Analyser des images trouvées sur internet et tenter d’établir des corrélations entre elles. Telle est la mission de NEIL (Never Ending Image Learner), un superordinateur constitué de 200processeurs, créé par des scientifiques de l’Université de Carnegie Mellon (Pittsburgh, États-Unis). Une activité à laquelle NEIL s’adonne 7 jours sur 7 et 365 jours par an, depuis la fin du mois de juillet 2013.
Le but : observer si NEIL est capable… d’accéder au « sens commun ». Le sens commun ? Il s’agit de ces savoirs qui sont de l’ordre de l’évidence, que l’être humain acquiert au fil de ces interactions avec les autres et avec le monde, et ce sans que ces savoirs soient transmis de façon explicite (savoir qu’on trouve généralement les avions dans le ciel, que les moutons sont de couleur blanche, etc).
Pour bien saisir l’intérêt de cette expérimentation, il faut savoir que la possibilité de créer des ordinateurs capables de raisonner en utilisant une forme de sens commun est aujourd’hui un enjeu majeur de l’intelligence artificielle. En effet, pour décider des actions qu’il doit mener dans son quotidien, l’être humain utilise en permanence les savoirs issus de son sens commun. Par conséquent, créer des machines possédant une base de connaissance de cette nature serait à l’évidence un grand pas en matière d’intelligence artificielle.

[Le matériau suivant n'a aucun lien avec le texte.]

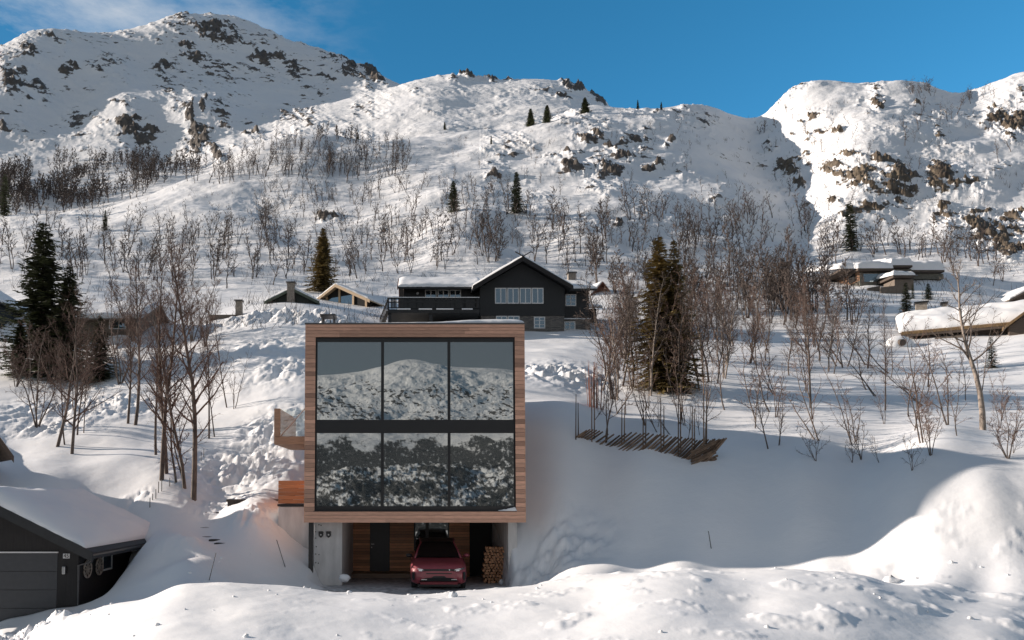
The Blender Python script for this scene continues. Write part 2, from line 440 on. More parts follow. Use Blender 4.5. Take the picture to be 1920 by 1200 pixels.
# lower edge of the wooded hill
cp((100, 590, 75), (300, 585, 78), (250, 545, 100), (450, 560, 90), (600, 548, 95), (800, 545, 98), (950, 540, 98), (1100, 545, 98), (1250, 550, 95), (0, 545, 95), (-250, 550, 95), (400, 600, 74))
cp((0, 450, 150), (300, 460, 140), (150, 455, 145), (480, 430, 150), (500, 350, 200), (650, 440, 145), (650, 340, 200), (800, 392, 150), (880, 400, 140), (850, 300, 210), (1000, 330, 185),
   (1000, 440, 130), (1100, 400, 138), (1100, 305, 190), (1230, 420, 135), (1230, 310, 190), (760, 450, 135), (-250, 455, 150))
cp((-250, 415, 200), (0, 408, 200), (150, 400, 205), (270, 375, 215), (380, 322, 230), (480, 277, 245), (560, 252, 255), (640, 258, 262), (760, 262, 265), (850, 250, 268), (930, 245, 265),
   (1000, 232, 260), (1050, 215, 255), (1140, 203, 250), (1250, 205, 250), (1330, 212, 255), (1400, 222, 265))
# the cliff hill on the right
cp((1600, 470, 125), (1600, 380, 150), (1600, 275, 180), (1650, 420, 140), (1650, 295, 168), (1650, 205, 215), (1740, 330, 162), (1740, 430, 135), (1850, 480, 118), (1850, 420, 135), (1850, 320, 158), (1850, 250, 190), (1960, 430, 128), (1960, 260, 180),
   (1450, 197, 262), (1500, 172, 255), (1560, 161, 250), (1640, 163, 248), (1680, 157, 246), (1740, 166, 248), (1800, 181, 250), (1850, 168, 245), (1890, 150, 245), (1920, 135, 245), (2150, 90, 250))
cp((1420, 235, 268), (1440, 300, 230), (1480, 350, 200), (1500, 410, 165), (1500, 470, 135), (1350, 310, 200), (1400, 350, 178), (1350, 410, 145), (1400, 470, 125), (1300, 480, 118))
# behind that crest
cp((-250, 440, 270), (0, 432, 270), (200, 420, 275), (400, 372, 300), (500, 320, 310), (640, 300, 320), (760, 285, 320), (900, 268, 320), (1050, 240, 310), (1250, 235, 310), (1400, 250, 320), (1600, 190, 310), (1850, 200, 310), (2150, 130, 310))
cp((1250, 300, 420), (1400, 330, 420), (1600, 260, 420), (1850, 270, 420), (2150, 200, 420), (1600, 330, 1000), (1900, 330, 1000), (2150, 300, 1000), (1300, 340, 1000))
# the big mountain, upper left
cp((-250, 395, 350), (100, 388, 380), (0, 335, 450), (200, 335, 450), (320, 330, 430), (390, 335, 400), (-250, 330, 470),
   (0, 265, 560), (120, 270, 560), (200, 287, 520), (300, 272, 550), (240, 205, 600), (370, 190, 610), (380, 285, 520), (450, 280, 480), (470, 220, 620), (120, 185, 680), (0, 175, 640), (-250, 230, 640),
   (0, 107, 740), (-250, 140, 740), (80, 66, 800), (130, 62, 850), (175, 65, 880), (240, 57, 930), (300, 38, 980), (350, 30, 1000), (420, 40, 1000), (480, 55, 1000), (520, 75, 990), (600, 95, 980), (660, 115, 960), (740, 160, 930),
   (350, 100, 860), (350, 155, 750), (250, 120, 800), (500, 195, 700), (600, 195, 720), (600, 150, 840), (480, 110, 900), (560, 235, 520), (640, 205, 560))
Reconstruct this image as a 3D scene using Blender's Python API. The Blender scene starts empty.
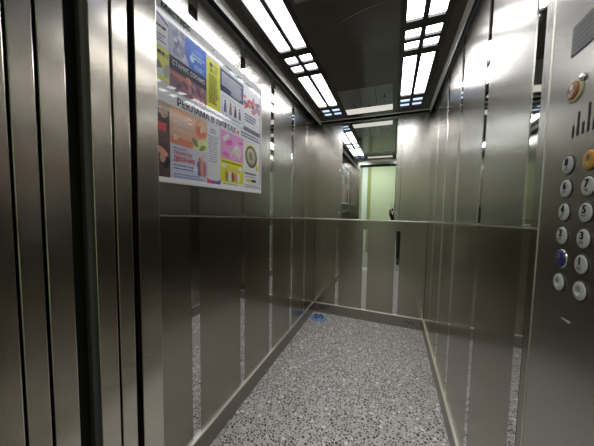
import bpy, bmesh, math, random
from mathutils import Vector, Matrix

SC = bpy.context.scene
COL = SC.collection
random.seed(7)

# ------------------------------------------------------------------ camera
cam_d = bpy.data.cameras.new('camera')
cam = bpy.data.objects.new('camera', cam_d)
COL.objects.link(cam)
cam_d.sensor_fit = 'HORIZONTAL'
cam_d.sensor_width = 36.0
cam_d.lens = 241.02 / 594 * 36
cam_d.clip_start = 0.005
YAW, PIT, ROL = 0.3753, -0.0625, 0.0159
fw = Vector((-math.sin(YAW) * math.cos(PIT), math.cos(YAW) * math.cos(PIT), math.sin(PIT)))
rt = Vector((math.cos(YAW), math.sin(YAW), 0))
up = rt.cross(fw)
r2 = math.cos(ROL) * rt + math.sin(ROL) * up
u2 = -math.sin(ROL) * rt + math.cos(ROL) * up
mw = Matrix((r2, u2, -fw)).transposed().to_4x4()
mw.translation = Vector((0, 0, 1.18))
cam.matrix_world = mw
SC.camera = cam

# ------------------------------------------------------------------ world, exposure, hall light
LIGHT = 8.3          # ceiling diffusers
DIM = 1.1             # the weak end diffusers
HALL = 22.0           # corridor lamp, watts
wd = bpy.data.worlds.new('world')
SC.world = wd
wd.use_nodes = True
wd.node_tree.nodes['Background'].inputs[0].default_value = (0.05, 0.055, 0.05, 1)
wd.node_tree.nodes['Background'].inputs[1].default_value = 0.3
vs = SC.view_settings
vs.view_transform = 'Standard'
vs.look = 'None'
vs.gamma = 1
vs.use_curve_mapping = False
vs.exposure = 0.30
hl = bpy.data.lights.new('corridor_light', 'AREA')
hl.shape = 'RECTANGLE'; hl.size = 1.2; hl.size_y = 0.3; hl.energy = HALL
hl.color = (0.93, 1.0, 0.95)
hlo = bpy.data.objects.new('corridor_light', hl)
hlo.location = (-0.5, -0.9, 2.52)
COL.objects.link(hlo)

# ------------------------------------------------------------------ dimensions
XL, XR, YB, YF = -0.8016, 0.319, 2.59, 0.475
ZC = 2.10
BASE = 0.111


# ------------------------------------------------------------------ materials
def newmat(name):
    m = bpy.data.materials.new(name)
    m.use_nodes = True
    nt = m.node_tree
    return m, nt, nt.nodes['Principled BSDF'], nt.nodes.new


def plain(name, col, rough=0.5, metal=0.0, var=0.06, scale=40.0, spec=0.5, emit=None, coat=0.0):
    """principled surface with a little procedural variation"""
    m, nt, b, N = newmat(name)
    tc = N('ShaderNodeTexCoord')
    nz = N('ShaderNodeTexNoise'); nz.inputs['Scale'].default_value = scale
    nt.links.new(tc.outputs['Object'], nz.inputs['Vector'])
    mx = N('ShaderNodeMix'); mx.data_type = 'RGBA'
    mx.inputs[6].default_value = (*[c * (1 - var) for c in col], 1)
    mx.inputs[7].default_value = (*[min(1, c * (1 + var)) for c in col], 1)
    nt.links.new(nz.outputs['Fac'], mx.inputs[0])
    nt.links.new(mx.outputs[2], b.inputs['Base Color'])
    b.inputs['Roughness'].default_value = rough
    b.inputs['Metallic'].default_value = metal
    b.inputs['Specular IOR Level'].default_value = spec
    b.inputs['Coat Weight'].default_value = coat
    if emit:
        b.inputs['Emission Color'].default_value = (*emit[0], 1)
        b.inputs['Emission Strength'].default_value = emit[1]
    return m


def steel(name, col, rough, aniso, wave, grain=0.5):
    """vertically brushed stainless steel, slightly buckled"""
    m, nt, b, N = newmat(name)
    L = nt.links.new
    geo = N('ShaderNodeNewGeometry')
    cr = N('ShaderNodeVectorMath'); cr.operation = 'CROSS_PRODUCT'
    L(geo.outputs['Normal'], cr.inputs[0]); cr.inputs[1].default_value = (0, 0, 1)
    if aniso:
        L(cr.outputs['Vector'], b.inputs['Tangent'])
    b.inputs['Metallic'].default_value = 1
    b.inputs['Anisotropic'].default_value = aniso
    # brushing: noise stretched along Z
    mp = N('ShaderNodeMapping'); mp.inputs['Scale'].default_value = (260, 260, 1.2)
    L(geo.outputs['Position'], mp.inputs['Vector'])
    nz = N('ShaderNodeTexNoise'); nz.inputs['Scale'].default_value = 1.0; nz.inputs['Detail'].default_value = 2
    L(mp.outputs['Vector'], nz.inputs['Vector'])
    # smudges
    n2 = N('ShaderNodeTexNoise'); n2.inputs['Scale'].default_value = 4.0; n2.inputs['Detail'].default_value = 4
    L(geo.outputs['Position'], n2.inputs['Vector'])
    ad = N('ShaderNodeMath'); ad.operation = 'ADD'
    L(nz.outputs['Fac'], ad.inputs[0]); L(n2.outputs['Fac'], ad.inputs[1])
    mr = N('ShaderNodeMapRange')
    mr.inputs[1].default_value = 0.6; mr.inputs[2].default_value = 1.4
    mr.inputs[3].default_value = rough * (1 - 0.35 * grain); mr.inputs[4].default_value = rough * (1 + 0.35 * grain)
    L(ad.outputs[0], mr.inputs[0]); L(mr.outputs[0], b.inputs['Roughness'])
    mx = N('ShaderNodeMix'); mx.data_type = 'RGBA'
    mx.inputs[6].default_value = (*[c * (1 - 0.08 * grain) for c in col], 1)
    mx.inputs[7].default_value = (*[min(1, c * (1 + 0.08 * grain)) for c in col], 1)
    L(nz.outputs['Fac'], mx.inputs[0]); L(mx.outputs[2], b.inputs['Base Color'])
    # buckling of the sheet
    mp3 = N('ShaderNodeMapping'); mp3.inputs['Scale'].default_value = (1.6, 1.6, 4.0)
    L(geo.outputs['Position'], mp3.inputs['Vector'])
    n3 = N('ShaderNodeTexNoise'); n3.inputs['Scale'].default_value = 1.0; n3.inputs['Detail'].default_value = 1
    L(mp3.outputs['Vector'], n3.inputs['Vector'])
    bp = N('ShaderNodeBump'); bp.inputs['Strength'].default_value = 1.0
    bp.inputs['Distance'].default_value = wave
    L(n3.outputs['Fac'], bp.inputs['Height']); L(bp.outputs['Normal'], b.inputs['Normal'])
    return m


def floor_mat():
    m, nt, b, N = newmat('pebbled_vinyl')
    L = nt.links.new
    geo = N('ShaderNodeNewGeometry')
    mp = N('ShaderNodeMapping'); mp.inputs['Scale'].default_value = (1, 1, 0)
    L(geo.outputs['Position'], mp.inputs['Vector'])
    v = N('ShaderNodeTexVoronoi'); v.feature = 'F1'; v.inputs['Scale'].default_value = 66
    L(mp.outputs['Vector'], v.inputs['Vector'])
    ve = N('ShaderNodeTexVoronoi'); ve.feature = 'DISTANCE_TO_EDGE'; ve.inputs['Scale'].default_value = 66
    L(mp.outputs['Vector'], ve.inputs['Vector'])
    sep = N('ShaderNodeSeparateColor'); L(v.outputs['Color'], sep.inputs[0])
    r = N('ShaderNodeValToRGB')          # tone of each pebble
    e = r.color_ramp.elements
    e[0].position = 0.0; e[0].color = (0.042, 0.038, 0.039, 1)
    e[1].position = 1.0; e[1].color = (0.62, 0.59, 0.57, 1)
    x = r.color_ramp.elements.new(0.55); x.color = (0.115, 0.105, 0.105, 1)
    x = r.color_ramp.elements.new(0.85); x.color = (0.36, 0.335, 0.33, 1)
    L(sep.outputs[1], r.inputs['Fac'])
    gr = N('ShaderNodeMapRange'); gr.interpolation_type = 'SMOOTHSTEP'
    gr.inputs[1].default_value = 0.05; gr.inputs[2].default_value = 0.20
    L(ve.outputs['Distance'], gr.inputs[0])
    mt = N('ShaderNodeMix'); mt.data_type = 'RGBA'
    mt.inputs[6].default_value = (0.76, 0.72, 0.705, 1)
    L(gr.outputs[0], mt.inputs[0]); L(r.outputs['Color'], mt.inputs[7])
    # sparse white chips
    v2 = N('ShaderNodeTexVoronoi'); v2.inputs['Scale'].default_value = 17
    L(mp.outputs['Vector'], v2.inputs['Vector'])
    lt = N('ShaderNodeMath'); lt.operation = 'LESS_THAN'; lt.inputs[1].default_value = 0.17
    L(v2.outputs['Distance'], lt.inputs[0])
    mx = N('ShaderNodeMix'); mx.data_type = 'RGBA'
    mx.inputs[7].default_value = (0.95, 0.93, 0.88, 1)
    L(lt.outputs[0], mx.inputs[0]); L(mt.outputs[2], mx.inputs[6])
    # brownish dirt
    n = N('ShaderNodeTexNoise'); n.inputs['Scale'].default_value = 3.0; n.inputs['Detail'].default_value = 5
    L(geo.outputs['Position'], n.inputs['Vector'])
    rr = N('ShaderNodeMapRange'); rr.inputs[1].default_value = 0.5; rr.inputs[2].default_value = 0.75
    rr.inputs[3].default_value = 0; rr.inputs[4].default_value = 0.3
    L(n.outputs['Fac'], rr.inputs[0])
    m2 = N('ShaderNodeMix'); m2.data_type = 'RGBA'; m2.blend_type = 'MULTIPLY'
    m2.inputs[7].default_value = (0.62, 0.52, 0.42, 1)
    L(rr.outputs[0], m2.inputs[0]); L(mx.outputs[2], m2.inputs[6])
    L(m2.outputs[2], b.inputs['Base Color'])
    b.inputs['Roughness'].default_value = 0.38
    bp = N('ShaderNodeBump'); bp.inputs['Distance'].default_value = 0.0015; bp.inputs['Strength'].default_value = 0.6
    bp.invert = True
    L(v.outputs['Distance'], bp.inputs['Height']); L(bp.outputs['Normal'], b.inputs['Normal'])
    return m


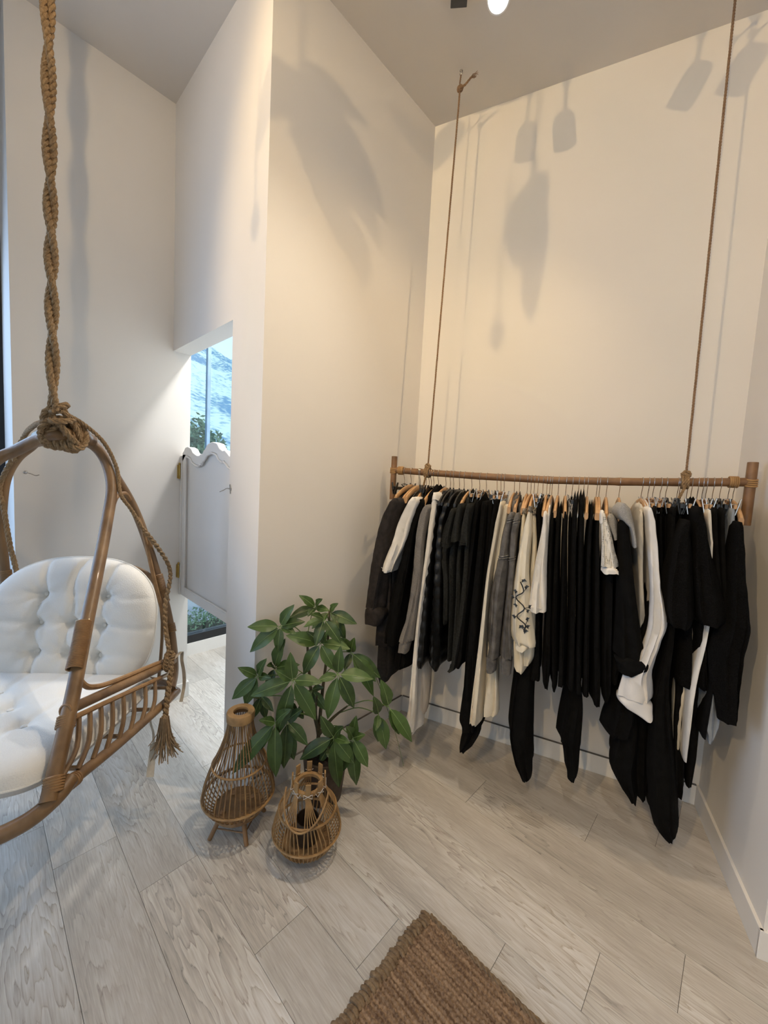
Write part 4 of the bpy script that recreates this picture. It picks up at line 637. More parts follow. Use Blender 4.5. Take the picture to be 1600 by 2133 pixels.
# ================================================================ HANGING CHAIR
CH = thing('hanging_chair', chair_pt((0, 0, .48)), 'rattan hanging chair with round frame, hung from the ceiling by a thick rope', 'hanging chair')
cp = chair_pt
def ctube(name, pts, r, mt='rattan', n=12, k=6, label=None, parent=CH):
    q = smooth_path([cp(p) for p in pts], k); rr = r if not isinstance(r, (list, tuple)) else [r[min(len(r) - 1, int(i / (len(q) - 1) * (len(r) - 1) + .5))] for i in range(len(q))]
    return MB().tube(q, rr, n).build(name, mt, parent, label=label)
RP = .0205
front = [(.473, .347, .545), (.291, .285, .745), (.133, .225, .931), (-.02, .168, 1.104), (-.15, .118, 1.259), (-.245, .080, 1.397), (-.277, .045, 1.50), (-.252, .016, 1.575), (-.18, -.003, 1.607), (-.068, -.02, 1.612)]
fleft = [(-.068, -.02, 1.612), (-.085, -.09, 1.597), (-.095, -.149, 1.570), (-.10, -.204, 1.54), (-.08, -.259, 1.498), (-.02, -.33, 1.36), (.06, -.385, 1.15), (.17, -.42, .93), (.30, -.435, .74), (.473, -.43, .545)]
rear = [(-.068, .0, 1.625), (-.172, .0, 1.625), (-.257, .018, 1.572), (-.317, .052, 1.46), (-.372, .096, 1.326), (-.392, .141, 1.186), (-.387, .195, 1.022), (-.374, .255, .836), (-.335, .305, .683), (-.280, .343, .557), (-.20, .366, .505)]
rleft = [(-.12, -.05, 1.628), (-.22, -.16, 1.622), (-.29, -.26, 1.600), (-.33, -.33, 1.565), (-.33, -.385, 1.515), (-.33, -.431, 1.434), (-.33, -.452, 1.334), (-.33, -.462, 1.189), (-.33, -.455, 1.032), (-.33, -.443, .872), (-.33, -.432, .711), (-.31, -.43, .56), (-.22, -.43, .505)]
ctube('front_hoop', front + fleft[1:], RP * 1.08)
ctube('rear_pole', rear, RP * .95); ctube('rear_pole', rleft, RP * .95)
ctube('side_rail', [(.448, .349, .553), (.218, .361, .517), (-.14, .374, .478), (-.24, .375, .472)], RP * .85)
ctube('side_rail', [(.448, -.43, .553), (.218, -.445, .517), (-.14, -.45, .478), (-.24, -.45, .472)], RP * .85)
ctube('front_rail', [(.40, .357, .558), (.455, .350, .540), (.505, .30, .508), (.545, .20, .488), (.565, 0, .480), (.565, -.12, .480), (.545, -.28, .488), (.505, -.385, .508), (.455, -.43, .540), (.40, -.44, .558)], RP * 1.1)
ctube('back_rail', [(-.22, .376, .475), (-.30, .30, .470), (-.345, .15, .468), (-.355, -.04, .468), (-.345, -.25, .470), (-.30, -.40, .472), (-.22, -.455, .475)], RP * .85)
for sg, mp in ((1, lambda p: p), (-1, lambda p: (p[0], -p[1] - .085, p[2]))):
    ctube('arm_rail', [mp(p) for p in ((.322, .289, .722), (.13, .307, .682), (-.10, .323, .631), (-.30, .335, .588))], RP * .82, 'rattan', label='dark cane arm rail')
    ctube('arm_cane', [mp(p) for p in ((.318, .305, .695), (.12, .320, .648), (-.25, .348, .556))], .009, 'rattan_light', 8)
    inn = [(-.30, .325, .600), (-.167, .318, .638), (.105, .300, .701), (.204, .290, .735), (.235, .280, .765), (.240, .270, .800), (.205, .255, .845), (.116, .222, .955), (-.073, .150, 1.165), (-.237, .092, 1.33), (-.292, .085, 1.372), (-.340, .090, 1.372), (-.372, .108, 1.30), (-.372, .150, 1.186), (-.350, .215, .958), (-.325, .274, .778), (-.295, .312, .640)]
    if sg > 0: ctube('inner_cane', [mp(p) for p in inn], .0095, 'rattan_light', 8)
    SP = [[(.289, .304, .687), (.344, .335, .616), (.417, .343, .575)], [(.242, .307, .677), (.295, .339, .605), (.36, .349, .556)], [(.192, .31, .667), (.241, .342, .596), (.297, .353, .543)], [(.137, .314, .656), (.186, .346, .584), (.24, .358, .530)], [(.079, .319, .642), (.127, .350, .572), (.179, .362, .520)], [(.017, .323, .628), (.068, .354, .557), (.123, .367, .508)], [(-.055, .329, .611), (-.002, .359, .543), (.058, .370, .498)], [(-.121, .334, .595), (-.067, .363, .53), (-.004, .372, .488)]]
    for q in SP: ctube('spindle', [mp(p) for p in q], .0078, 'rattan', 8, 4)
def wrap(pts, r, m, rw=.0026, name='cane_wrap', mt='rattan_light'):
    q = resample(smooth_path([cp(p) for p in pts], 6), rw * 1.75); b = MB()
    for i in range(len(q) - 1):
        T = (q[i + 1] - q[i]).normalized(); X = T.orthogonal().normalized(); Y = T.cross(X)
        b.tube([q[i] + (X * math.cos(a) + Y * math.sin(a)) * r for a in [2 * math.pi * j / 14 for j in range(14)]], rw, 5, closed=True)
    return b.build(name, mt, CH)
wrap([(.143, .222, .940), (.195, .243, .878), (.250, .263, .822)], RP * 1.08, 0, .0032)
wrap([(.325, .293, .702), (.345, .301, .680)], RP * 1.12, 0, .004); wrap([(.325, .289, .724), (.300, .293, .718)], RP * .9, 0, .004)
wrap([(.452, .345, .560), (.430, .333, .592)], RP * 1.12, 0, .004); wrap([(.400, .355, .545), (.375, .356, .541)], RP * .9, 0, .004)
wrap([(-.386, .210, .980), (-.378, .250, .850)], RP * 1.0, 0, .0032); wrap([(-.33, -.448, .99), (-.33, -.444, .89)], RP * 1.0, 0, .0032); wrap([(-.355, .285, .745), (-.345, .297, .71)], RP, 0, .0035)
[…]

En quoi consiste plus précisément l’activité de NEIL ? A explorer les photos qu’il trouve sur le Web, à les classifier et à établir des corrélations entre elles. Par exemple, « savoir » qu’il existe plusieurs catégories de véhicules (les voitures, les motos, les vélos…), ou encore qu’il existe plusieurs marques et modèles de voiture. Mais aussi, repérer que les zébrures présentes sur le pelage d’un zèbre peuvent aussi être présentes sur le pelage d’autres animaux, comme le tigre.
Au-delà de l’intérêt purement scientifique de cette expérience, l’ambition de ce dispositif est de créer la plus grande base internet de données visuelles au monde, dont chaque élément (objet, lieu, personne…) serait défini par des attributs, et relié aux autres éléments de la base avec lesquels il entretient de façon manifeste une relation.
La réussite de cette expérience pourrait déboucher sur des applications très concrètes, notamment dans le domaine du traitement des données de la toile. En effet, le nombre d’images présentes sur Internet est gigantesque (Facebook, à lui seul, abriterait à l’heure actuelle quelques 200 milliards d’images). Par conséquent, disposer de machines capables d’explorer et de gérer sans aide humaine la gigantesque masse d’images présente sur internet serait à l’évidence un atout considérable.
A la lumière de ces dernières informations, l’identité des partenaires financiers qui soutiennent cette ambitieuse expérience scientifique n’est dès lors plus très surprenante. Et pour cause, puisqu’il s’agit du Département de la Défense des États-Unis… et de Google.
Les scientifiques du projet NEIL présenteront les premiers résultats issus de l’expérience NEIL le 4 décembre 2013 lors de la Conférence Internationale IEEE consacrée à la vision par ordinateur, organisée à Sydney (Australie).